Este septiembre venía cargado y eso no es una sorpresa, porque estaba previsto. Mucho aeropuerto y decenas de taxis, cabeza gacha o saliendo casi por la ventana. Frío y lluvia, calor y sol. Un poco de todo para entretenerme y enriquecer lo que voy viviendo. Huelgas de tren y cambio de billete y de medio de transporte. Ya soy mayor para jugármela quedándome como tirada en una sala de espera y sin horario ni expectativas.
Largos pasillos recorridos sin grandes prisas. Otra de mis novedades: ocuparme del estrés, gestionarlo y evitarlo, dejándolo lejos, atrás. Y, sin embargo, la valoración: en los últimos diez años he tenido tres maletas de cabina, coincidiendo con diferentes etapas. Una negra, una roja y una azul, todas del mismo fabricante.

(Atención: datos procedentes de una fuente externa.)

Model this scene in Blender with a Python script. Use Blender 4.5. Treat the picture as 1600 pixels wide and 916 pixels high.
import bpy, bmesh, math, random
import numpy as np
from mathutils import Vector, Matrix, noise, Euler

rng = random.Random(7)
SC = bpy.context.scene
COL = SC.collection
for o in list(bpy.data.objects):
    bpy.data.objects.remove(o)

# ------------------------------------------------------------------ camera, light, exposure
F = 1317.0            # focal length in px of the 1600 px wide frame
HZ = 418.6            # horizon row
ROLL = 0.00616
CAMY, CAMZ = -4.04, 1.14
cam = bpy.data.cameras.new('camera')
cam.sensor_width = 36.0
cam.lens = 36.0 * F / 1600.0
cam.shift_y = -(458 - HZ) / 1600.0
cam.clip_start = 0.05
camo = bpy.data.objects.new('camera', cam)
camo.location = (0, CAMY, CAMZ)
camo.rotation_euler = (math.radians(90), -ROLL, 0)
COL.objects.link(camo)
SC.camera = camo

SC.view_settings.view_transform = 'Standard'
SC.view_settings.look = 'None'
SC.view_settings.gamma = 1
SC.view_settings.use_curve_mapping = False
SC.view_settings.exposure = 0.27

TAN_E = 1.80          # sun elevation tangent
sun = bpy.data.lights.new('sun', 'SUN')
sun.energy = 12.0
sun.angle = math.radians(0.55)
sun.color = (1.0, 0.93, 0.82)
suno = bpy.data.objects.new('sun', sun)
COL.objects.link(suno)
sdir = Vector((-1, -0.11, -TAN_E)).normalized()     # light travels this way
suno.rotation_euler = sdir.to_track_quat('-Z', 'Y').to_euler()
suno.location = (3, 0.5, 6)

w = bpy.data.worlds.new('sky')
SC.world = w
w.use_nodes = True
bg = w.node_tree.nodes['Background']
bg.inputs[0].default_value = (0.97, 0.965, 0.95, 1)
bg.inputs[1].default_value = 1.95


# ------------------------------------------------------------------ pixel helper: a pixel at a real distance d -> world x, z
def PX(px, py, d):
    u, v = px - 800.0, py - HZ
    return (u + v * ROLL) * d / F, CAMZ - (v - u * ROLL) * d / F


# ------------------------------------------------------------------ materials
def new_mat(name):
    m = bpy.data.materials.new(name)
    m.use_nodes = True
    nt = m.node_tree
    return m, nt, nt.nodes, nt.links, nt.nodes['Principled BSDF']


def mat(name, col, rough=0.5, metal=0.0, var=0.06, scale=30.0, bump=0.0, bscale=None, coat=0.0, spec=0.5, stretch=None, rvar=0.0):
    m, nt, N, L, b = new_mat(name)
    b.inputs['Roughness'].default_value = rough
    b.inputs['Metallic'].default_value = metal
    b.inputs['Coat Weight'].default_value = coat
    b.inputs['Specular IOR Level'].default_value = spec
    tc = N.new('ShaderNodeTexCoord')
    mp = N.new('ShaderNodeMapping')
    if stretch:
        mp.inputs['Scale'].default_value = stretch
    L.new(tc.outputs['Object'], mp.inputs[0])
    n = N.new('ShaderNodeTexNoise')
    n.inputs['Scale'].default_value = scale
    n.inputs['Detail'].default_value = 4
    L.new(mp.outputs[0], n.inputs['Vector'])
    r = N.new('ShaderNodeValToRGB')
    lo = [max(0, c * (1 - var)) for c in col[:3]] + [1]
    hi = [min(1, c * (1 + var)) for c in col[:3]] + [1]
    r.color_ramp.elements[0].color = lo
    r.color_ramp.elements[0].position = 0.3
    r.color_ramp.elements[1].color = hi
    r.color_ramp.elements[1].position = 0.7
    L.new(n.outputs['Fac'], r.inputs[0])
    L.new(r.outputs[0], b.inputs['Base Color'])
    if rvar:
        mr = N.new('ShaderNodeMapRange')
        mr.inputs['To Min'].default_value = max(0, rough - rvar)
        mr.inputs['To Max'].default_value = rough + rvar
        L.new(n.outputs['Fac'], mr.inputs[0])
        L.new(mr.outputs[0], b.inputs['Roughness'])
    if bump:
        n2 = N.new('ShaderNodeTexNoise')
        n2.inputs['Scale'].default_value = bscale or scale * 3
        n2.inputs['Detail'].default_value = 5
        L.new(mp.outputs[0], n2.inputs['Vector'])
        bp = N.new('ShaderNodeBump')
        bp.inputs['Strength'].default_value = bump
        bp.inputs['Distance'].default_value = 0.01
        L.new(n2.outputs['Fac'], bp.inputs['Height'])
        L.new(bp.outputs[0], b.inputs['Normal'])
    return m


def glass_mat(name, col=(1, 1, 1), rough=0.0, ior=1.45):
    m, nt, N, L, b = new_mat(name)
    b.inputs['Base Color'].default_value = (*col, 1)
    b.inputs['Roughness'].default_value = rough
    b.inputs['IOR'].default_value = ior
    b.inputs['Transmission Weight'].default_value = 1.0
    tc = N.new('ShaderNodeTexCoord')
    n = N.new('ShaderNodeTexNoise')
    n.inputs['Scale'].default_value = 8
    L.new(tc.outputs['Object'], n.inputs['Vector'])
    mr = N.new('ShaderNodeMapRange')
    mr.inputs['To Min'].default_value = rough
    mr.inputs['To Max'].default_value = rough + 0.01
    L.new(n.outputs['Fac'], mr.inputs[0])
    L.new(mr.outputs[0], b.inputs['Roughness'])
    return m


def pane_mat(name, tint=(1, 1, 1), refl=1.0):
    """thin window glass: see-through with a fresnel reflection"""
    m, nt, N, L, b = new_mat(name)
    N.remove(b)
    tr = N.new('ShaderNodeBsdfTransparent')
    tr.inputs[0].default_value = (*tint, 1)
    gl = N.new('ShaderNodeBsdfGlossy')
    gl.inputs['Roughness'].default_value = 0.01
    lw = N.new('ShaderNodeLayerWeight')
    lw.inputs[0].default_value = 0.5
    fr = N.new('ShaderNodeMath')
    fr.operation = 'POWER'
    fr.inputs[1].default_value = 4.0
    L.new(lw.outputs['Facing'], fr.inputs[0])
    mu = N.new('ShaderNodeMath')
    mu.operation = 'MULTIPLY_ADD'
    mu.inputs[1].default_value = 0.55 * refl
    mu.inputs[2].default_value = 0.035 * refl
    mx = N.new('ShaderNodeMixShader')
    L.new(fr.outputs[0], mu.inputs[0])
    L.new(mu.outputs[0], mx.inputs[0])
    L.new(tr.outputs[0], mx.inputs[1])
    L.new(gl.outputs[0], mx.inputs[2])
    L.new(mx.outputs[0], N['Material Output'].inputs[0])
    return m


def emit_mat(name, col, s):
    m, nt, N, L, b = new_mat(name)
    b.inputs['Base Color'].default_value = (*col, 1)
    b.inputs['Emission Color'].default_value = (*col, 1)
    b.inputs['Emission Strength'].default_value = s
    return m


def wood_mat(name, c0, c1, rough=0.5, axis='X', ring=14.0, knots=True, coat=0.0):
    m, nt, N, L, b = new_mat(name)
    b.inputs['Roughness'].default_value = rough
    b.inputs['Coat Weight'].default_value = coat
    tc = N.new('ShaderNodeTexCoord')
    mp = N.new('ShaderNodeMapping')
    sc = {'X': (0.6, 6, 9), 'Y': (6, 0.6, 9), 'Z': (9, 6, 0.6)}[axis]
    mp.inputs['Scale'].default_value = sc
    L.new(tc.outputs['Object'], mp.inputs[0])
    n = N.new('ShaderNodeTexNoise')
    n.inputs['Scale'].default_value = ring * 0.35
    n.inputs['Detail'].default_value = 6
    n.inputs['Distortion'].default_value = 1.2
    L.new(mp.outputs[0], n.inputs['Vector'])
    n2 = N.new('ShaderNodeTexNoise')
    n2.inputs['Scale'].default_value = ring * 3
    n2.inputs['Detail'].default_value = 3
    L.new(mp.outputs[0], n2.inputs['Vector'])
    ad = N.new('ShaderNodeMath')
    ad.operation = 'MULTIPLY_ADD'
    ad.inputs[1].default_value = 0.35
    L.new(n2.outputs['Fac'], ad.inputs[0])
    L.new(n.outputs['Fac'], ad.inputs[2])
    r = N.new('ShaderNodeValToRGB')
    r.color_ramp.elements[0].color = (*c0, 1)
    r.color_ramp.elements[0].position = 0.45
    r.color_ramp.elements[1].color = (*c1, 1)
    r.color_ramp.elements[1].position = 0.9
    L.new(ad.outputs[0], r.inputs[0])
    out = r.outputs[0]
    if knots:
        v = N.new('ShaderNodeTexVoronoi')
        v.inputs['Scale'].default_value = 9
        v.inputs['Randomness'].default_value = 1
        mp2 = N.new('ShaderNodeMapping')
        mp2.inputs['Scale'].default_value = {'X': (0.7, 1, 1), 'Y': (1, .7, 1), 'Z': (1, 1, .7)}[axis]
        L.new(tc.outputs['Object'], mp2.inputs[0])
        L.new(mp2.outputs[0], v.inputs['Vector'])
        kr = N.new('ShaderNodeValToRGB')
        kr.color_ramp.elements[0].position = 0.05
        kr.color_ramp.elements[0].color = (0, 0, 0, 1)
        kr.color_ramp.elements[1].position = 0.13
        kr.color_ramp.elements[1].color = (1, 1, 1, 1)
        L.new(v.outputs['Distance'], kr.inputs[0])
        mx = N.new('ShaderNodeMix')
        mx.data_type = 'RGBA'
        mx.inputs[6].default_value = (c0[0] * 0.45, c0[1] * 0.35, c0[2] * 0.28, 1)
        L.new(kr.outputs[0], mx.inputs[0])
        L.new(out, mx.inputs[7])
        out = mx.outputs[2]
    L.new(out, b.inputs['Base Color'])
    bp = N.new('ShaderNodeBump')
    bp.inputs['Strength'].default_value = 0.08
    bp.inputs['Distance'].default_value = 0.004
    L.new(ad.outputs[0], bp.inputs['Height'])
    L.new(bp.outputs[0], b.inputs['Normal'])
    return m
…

Ahora llevo una corporativa, ligera, porque arrastrar esa prolongación con ruedas de mi ser que empieza al final de mi mano izquierda me ha distendido el ligamento del codo y las molestias aumentan. El tema preocupante no es, por supuesto, el dolor [anecdótico] si no el hecho de que no me despego de la maleta y de medio armario para atender las diferentes circunstancias.